Perhaps you have read the news that in February, for the first time ever, a computer will compete on Jeopardy!

You might remember when an IBM computer beat chess world champion Garry Kasparov in a six-game match in 1997. IBM’s latest challenge was to build upon that feat by taking technology to an even more difficult and complex level—building a computer that processes natural language, complete with humor, irony and sarcasm, as well as nuances, regionalisms and slang.

Having apparently met that challenge, Watson will compete against Jeopardy! champions Ken Jennings and Brad Rutter February 14 through the 16, 2011.

The computer, named Watson after IBM’s founder, was developed by technologists and researchers from around the world.

While its debut on Jeopardy! will make a big splash, the goal of the technology is ultimately to forge more advanced communication between humans and computers. This goal undoubtedly will harvest scientific and societal benefits in fields ranging from healthcare to customer service.

However, I cannot help wondering what practical applications Watson might offer if ever the technology became available at the consumer level.

How long before the next software release coming out of Redmond, Washington, will include Microsoft Irony, an application to detect, interpret, even insert rhetorical nuances in interpersonal and corporate communications?

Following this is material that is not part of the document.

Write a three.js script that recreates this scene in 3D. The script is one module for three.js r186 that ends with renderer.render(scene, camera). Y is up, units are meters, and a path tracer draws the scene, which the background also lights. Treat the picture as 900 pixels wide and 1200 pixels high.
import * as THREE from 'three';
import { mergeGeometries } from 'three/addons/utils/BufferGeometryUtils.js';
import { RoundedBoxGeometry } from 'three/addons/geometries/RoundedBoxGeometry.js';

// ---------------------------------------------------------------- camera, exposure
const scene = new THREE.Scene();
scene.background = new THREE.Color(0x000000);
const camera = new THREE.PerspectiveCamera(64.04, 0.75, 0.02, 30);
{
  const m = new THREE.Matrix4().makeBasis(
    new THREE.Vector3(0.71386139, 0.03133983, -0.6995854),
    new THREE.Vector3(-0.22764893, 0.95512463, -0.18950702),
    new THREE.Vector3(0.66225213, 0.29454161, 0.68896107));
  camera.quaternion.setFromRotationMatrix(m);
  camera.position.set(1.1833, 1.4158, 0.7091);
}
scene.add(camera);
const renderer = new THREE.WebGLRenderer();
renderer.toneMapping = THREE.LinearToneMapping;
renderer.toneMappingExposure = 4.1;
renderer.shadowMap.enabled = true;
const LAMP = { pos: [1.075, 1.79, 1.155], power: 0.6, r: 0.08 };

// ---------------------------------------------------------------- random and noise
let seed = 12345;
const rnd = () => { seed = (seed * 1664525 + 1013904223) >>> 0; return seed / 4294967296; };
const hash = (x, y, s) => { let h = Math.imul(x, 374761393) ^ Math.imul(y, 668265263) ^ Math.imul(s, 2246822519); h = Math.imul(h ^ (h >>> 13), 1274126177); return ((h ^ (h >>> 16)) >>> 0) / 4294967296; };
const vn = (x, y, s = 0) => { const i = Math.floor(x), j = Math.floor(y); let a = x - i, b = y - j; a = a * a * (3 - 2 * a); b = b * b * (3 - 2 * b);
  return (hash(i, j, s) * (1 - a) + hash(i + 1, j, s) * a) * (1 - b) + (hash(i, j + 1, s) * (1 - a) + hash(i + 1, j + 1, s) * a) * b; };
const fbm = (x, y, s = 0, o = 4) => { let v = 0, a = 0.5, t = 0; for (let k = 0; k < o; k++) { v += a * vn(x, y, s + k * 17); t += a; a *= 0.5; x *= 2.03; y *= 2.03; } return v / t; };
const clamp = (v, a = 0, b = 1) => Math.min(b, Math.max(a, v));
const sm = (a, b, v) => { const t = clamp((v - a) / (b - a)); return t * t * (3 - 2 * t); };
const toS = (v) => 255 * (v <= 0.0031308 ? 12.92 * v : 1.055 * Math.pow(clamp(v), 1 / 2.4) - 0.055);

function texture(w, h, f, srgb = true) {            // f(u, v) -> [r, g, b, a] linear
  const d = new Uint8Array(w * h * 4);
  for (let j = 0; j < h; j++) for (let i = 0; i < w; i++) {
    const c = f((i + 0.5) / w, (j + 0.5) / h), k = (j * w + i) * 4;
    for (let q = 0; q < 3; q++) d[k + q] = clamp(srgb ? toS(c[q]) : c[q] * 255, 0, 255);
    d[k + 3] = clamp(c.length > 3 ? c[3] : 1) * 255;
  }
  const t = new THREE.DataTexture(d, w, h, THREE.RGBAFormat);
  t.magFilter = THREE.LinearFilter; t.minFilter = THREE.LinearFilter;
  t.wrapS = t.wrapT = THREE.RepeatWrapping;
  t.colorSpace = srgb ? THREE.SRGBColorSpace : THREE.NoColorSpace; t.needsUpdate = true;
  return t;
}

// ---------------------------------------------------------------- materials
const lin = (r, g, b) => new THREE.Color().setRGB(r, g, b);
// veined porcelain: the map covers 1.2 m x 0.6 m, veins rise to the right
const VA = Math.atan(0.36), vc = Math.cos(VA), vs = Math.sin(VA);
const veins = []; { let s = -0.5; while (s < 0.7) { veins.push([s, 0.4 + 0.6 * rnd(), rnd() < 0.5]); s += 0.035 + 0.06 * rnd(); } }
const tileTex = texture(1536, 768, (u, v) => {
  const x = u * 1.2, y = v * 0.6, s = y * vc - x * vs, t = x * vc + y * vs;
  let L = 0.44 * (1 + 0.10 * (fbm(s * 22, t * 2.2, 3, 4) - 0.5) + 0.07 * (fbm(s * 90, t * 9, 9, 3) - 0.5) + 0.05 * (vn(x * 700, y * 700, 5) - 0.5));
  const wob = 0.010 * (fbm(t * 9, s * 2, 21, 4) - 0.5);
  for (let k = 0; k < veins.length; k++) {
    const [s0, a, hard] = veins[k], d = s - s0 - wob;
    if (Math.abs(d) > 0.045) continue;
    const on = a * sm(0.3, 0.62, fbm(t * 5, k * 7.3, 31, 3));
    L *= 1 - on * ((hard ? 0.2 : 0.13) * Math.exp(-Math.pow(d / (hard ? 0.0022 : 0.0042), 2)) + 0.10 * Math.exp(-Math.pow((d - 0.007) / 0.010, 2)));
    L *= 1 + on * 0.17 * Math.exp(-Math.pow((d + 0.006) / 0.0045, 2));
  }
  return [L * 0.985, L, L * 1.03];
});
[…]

Could Watson displace humor columnists and language bloggers? Will we turn on our televisions and see Watson sitting behind Andy Rooney’s desk on 60 Minutes?

If you were a member of IBM’s global research team, what real-world application would you be itching to create for Watson? Or, as a consumer, what application would you want available for purchase?

Personally, I am hoping Watson will be smart–and courageous–enough to tell Jeopardy! clue-writers to put the periods and commas inside the quotation marks, where they belong.